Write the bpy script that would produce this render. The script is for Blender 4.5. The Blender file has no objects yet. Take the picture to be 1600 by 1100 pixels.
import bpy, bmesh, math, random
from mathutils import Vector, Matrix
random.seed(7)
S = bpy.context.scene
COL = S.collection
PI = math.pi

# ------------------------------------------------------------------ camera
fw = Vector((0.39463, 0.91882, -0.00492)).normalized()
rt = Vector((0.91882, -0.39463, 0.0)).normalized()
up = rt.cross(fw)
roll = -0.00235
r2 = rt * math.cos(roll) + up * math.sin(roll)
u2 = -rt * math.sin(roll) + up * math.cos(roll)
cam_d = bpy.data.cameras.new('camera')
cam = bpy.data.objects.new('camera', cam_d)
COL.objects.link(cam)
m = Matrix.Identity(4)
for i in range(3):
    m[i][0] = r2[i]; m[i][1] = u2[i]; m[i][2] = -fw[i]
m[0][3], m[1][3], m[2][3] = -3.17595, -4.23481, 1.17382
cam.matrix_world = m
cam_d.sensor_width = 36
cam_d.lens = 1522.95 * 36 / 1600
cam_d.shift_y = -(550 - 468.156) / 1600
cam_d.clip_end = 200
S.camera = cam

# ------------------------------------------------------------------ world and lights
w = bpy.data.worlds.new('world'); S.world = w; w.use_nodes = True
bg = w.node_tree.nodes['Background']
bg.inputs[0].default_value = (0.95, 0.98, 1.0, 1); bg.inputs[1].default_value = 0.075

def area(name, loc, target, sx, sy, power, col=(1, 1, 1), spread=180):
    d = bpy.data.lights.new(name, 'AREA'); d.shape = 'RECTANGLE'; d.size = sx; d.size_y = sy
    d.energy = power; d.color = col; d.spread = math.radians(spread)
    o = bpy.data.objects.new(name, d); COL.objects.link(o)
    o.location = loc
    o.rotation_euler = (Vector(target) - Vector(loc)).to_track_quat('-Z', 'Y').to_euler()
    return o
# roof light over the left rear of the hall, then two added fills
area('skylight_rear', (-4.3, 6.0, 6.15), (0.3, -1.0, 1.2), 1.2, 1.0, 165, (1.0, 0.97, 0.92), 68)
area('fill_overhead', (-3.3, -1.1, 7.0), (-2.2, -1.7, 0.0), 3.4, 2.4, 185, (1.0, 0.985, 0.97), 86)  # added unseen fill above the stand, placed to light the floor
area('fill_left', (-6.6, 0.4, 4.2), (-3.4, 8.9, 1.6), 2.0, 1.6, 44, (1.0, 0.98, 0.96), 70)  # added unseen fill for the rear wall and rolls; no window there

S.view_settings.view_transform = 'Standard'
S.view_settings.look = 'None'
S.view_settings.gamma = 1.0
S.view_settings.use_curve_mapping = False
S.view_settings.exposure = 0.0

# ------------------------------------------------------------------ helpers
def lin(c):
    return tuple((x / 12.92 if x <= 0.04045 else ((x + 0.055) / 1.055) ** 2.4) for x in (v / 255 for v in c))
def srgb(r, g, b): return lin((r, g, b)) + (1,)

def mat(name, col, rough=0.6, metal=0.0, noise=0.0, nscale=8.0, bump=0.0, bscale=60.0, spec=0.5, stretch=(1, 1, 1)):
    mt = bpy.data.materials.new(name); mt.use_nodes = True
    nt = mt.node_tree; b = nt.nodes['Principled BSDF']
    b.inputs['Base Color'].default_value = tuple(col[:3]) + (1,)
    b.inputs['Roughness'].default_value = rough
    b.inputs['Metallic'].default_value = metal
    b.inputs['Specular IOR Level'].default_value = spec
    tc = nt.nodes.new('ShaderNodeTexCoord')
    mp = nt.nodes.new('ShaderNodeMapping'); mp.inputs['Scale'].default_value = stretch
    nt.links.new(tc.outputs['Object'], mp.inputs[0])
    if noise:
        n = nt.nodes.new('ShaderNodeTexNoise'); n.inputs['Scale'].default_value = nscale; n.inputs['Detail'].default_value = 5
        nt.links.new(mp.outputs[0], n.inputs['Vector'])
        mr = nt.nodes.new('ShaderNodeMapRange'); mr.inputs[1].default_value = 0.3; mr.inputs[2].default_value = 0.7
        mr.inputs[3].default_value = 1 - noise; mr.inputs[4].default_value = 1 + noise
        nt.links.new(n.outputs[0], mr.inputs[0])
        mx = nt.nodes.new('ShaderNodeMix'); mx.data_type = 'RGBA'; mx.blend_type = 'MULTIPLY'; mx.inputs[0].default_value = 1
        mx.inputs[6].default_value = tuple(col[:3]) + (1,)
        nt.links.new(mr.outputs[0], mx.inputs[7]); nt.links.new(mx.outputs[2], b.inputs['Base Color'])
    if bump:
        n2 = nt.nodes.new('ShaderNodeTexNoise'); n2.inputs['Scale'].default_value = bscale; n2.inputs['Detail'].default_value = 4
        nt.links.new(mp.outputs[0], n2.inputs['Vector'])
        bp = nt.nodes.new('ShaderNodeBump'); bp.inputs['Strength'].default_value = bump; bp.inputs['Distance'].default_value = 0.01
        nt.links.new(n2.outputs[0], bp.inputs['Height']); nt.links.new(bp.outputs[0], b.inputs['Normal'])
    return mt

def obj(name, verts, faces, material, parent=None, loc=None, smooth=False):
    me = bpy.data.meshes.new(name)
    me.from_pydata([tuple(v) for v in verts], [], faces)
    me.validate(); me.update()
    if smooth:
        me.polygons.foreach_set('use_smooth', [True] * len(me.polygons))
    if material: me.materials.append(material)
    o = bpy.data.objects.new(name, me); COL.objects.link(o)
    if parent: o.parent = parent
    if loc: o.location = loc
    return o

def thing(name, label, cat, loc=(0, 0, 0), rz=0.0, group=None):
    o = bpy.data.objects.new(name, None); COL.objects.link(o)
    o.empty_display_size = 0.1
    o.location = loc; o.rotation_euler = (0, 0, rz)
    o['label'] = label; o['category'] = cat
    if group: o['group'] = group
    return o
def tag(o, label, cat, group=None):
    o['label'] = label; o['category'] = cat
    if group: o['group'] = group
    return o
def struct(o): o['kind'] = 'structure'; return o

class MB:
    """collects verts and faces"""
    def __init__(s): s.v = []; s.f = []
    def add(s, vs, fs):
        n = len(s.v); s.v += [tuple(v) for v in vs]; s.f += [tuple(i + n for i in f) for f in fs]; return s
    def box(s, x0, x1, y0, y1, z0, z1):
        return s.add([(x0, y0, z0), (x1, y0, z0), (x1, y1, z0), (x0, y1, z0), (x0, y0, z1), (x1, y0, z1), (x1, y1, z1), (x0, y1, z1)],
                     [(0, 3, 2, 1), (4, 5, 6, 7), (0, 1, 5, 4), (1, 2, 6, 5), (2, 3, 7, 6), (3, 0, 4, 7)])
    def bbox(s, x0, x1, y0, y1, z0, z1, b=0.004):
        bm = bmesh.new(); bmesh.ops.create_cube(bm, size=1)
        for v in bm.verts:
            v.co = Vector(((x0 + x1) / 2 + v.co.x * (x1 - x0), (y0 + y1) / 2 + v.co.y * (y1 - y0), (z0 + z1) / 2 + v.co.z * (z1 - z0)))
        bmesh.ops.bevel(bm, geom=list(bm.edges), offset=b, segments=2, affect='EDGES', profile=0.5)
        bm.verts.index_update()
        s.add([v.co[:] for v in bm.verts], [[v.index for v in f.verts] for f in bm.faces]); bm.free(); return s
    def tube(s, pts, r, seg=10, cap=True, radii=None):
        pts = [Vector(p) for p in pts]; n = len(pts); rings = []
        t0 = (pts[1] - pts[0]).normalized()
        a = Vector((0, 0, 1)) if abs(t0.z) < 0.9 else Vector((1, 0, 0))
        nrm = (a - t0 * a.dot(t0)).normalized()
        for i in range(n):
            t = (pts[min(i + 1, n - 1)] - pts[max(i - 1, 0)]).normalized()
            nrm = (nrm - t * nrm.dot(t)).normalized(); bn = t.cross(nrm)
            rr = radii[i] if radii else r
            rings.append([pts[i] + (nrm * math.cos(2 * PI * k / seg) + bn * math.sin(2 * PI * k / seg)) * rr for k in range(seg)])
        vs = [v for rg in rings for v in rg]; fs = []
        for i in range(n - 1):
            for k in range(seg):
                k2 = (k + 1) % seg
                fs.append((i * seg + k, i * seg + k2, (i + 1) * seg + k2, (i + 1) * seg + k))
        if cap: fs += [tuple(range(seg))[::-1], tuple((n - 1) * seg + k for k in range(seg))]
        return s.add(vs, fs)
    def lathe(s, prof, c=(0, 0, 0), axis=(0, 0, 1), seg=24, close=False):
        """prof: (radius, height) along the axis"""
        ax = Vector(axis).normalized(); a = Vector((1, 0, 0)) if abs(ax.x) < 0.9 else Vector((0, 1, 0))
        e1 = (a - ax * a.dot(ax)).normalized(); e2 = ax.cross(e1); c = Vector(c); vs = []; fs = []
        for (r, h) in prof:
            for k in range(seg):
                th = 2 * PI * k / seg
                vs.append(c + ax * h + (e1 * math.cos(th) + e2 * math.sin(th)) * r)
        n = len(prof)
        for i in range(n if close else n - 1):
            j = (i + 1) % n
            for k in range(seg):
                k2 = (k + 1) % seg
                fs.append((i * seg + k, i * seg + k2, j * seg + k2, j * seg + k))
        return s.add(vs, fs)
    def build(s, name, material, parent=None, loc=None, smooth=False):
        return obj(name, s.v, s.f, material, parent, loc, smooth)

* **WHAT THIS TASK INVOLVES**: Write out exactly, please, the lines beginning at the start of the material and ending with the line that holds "PI = math.pi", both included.

* **EXERCISE ANSWER**:
Write the bpy script that would produce this render. The script is for Blender 4.5. The Blender file has no objects yet. Take the picture to be 1600 by 1100 pixels.
import bpy, bmesh, math, random
from mathutils import Vector, Matrix
random.seed(7)
S = bpy.context.scene
COL = S.collection
PI = math.pi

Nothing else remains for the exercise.